I had a couple of exceptional professors this semester. They were clearly interested in each student and expressed their desire, numerous times, to see their students succeed. It was interesting to see how their encouragement and confidence played out in the classroom. Compared to other classes I’ve taken at this college over the past couple of years, there was a very low drop rate in these classes and students seemed more engaged than in some other classes.

It got me thinking how blessed I am to have had some pretty awesome teachers in my life, starting with my parents.

My mom home schooled six of us … no small feat in itself. She made learning fun.

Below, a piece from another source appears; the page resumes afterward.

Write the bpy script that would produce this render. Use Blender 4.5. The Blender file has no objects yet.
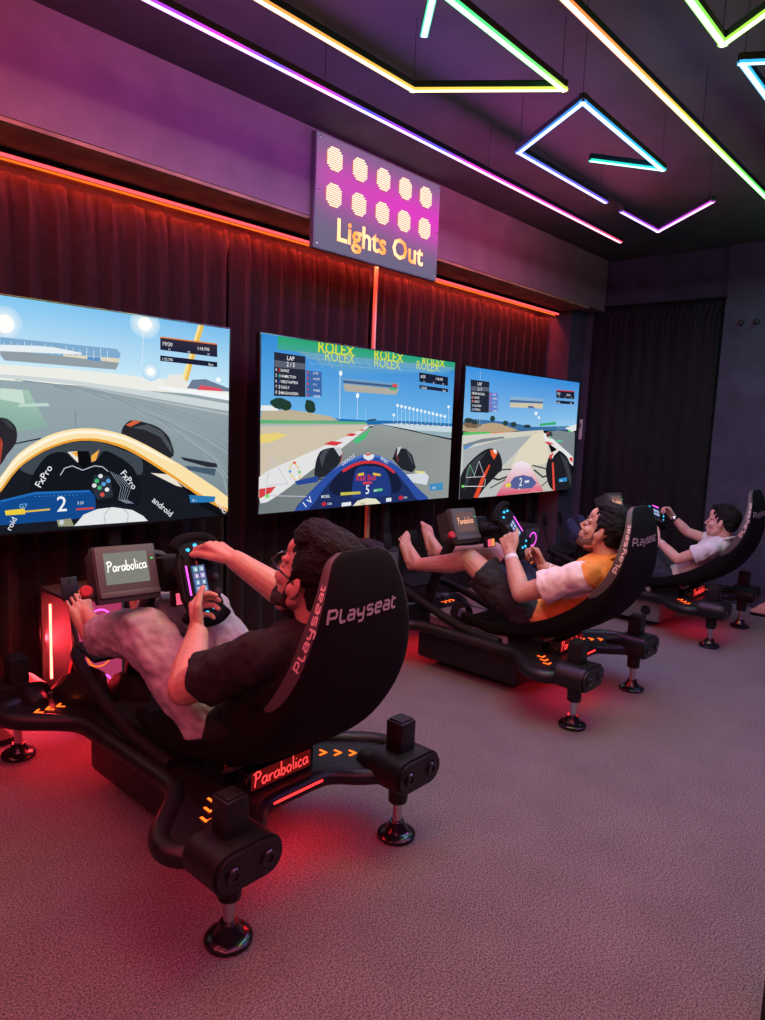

She taught me to read at a very young age and instilled in each of us, I think, a love for learning. She capitalized on “teachable moments” and was always full of interesting facts (which she called useless information, but you never know when such things come in handy). Most of all, she was there and I always felt her unconditional love.

My dad, who continued his education after years of missionary work overseas, and obtained his Bachelor’s degree at the age of 40, taught me by his example that you’re never too old to keep learning, or to finish what you’ve started. And when I was in my teens, I remember him telling me time and again that no matter what path in life I chose to take, he knew God would be with me and that he and mom would support me.

After I left home as a teenager, I was blessed to encounter many people who acted as teachers for me in some way. When you think of it, actually, everyone can be a teacher, if our minds and hearts are open to learning. Not just people, but things as well, can teach us deep and meaningful truths. About life. About love. About purpose.

So today I’m thankful for teachers. Of every kind. Especially those who took the time and cared enough about me to help make me what I am today. (Hopefully someone who will continue to learn and grow and change for the rest of my life.)

I love what Mitch Albom says about teachers. Those ones who see you “as a raw but precious thing.” Such teachers can change a life. Have changed many lives. I hope one day to do the same.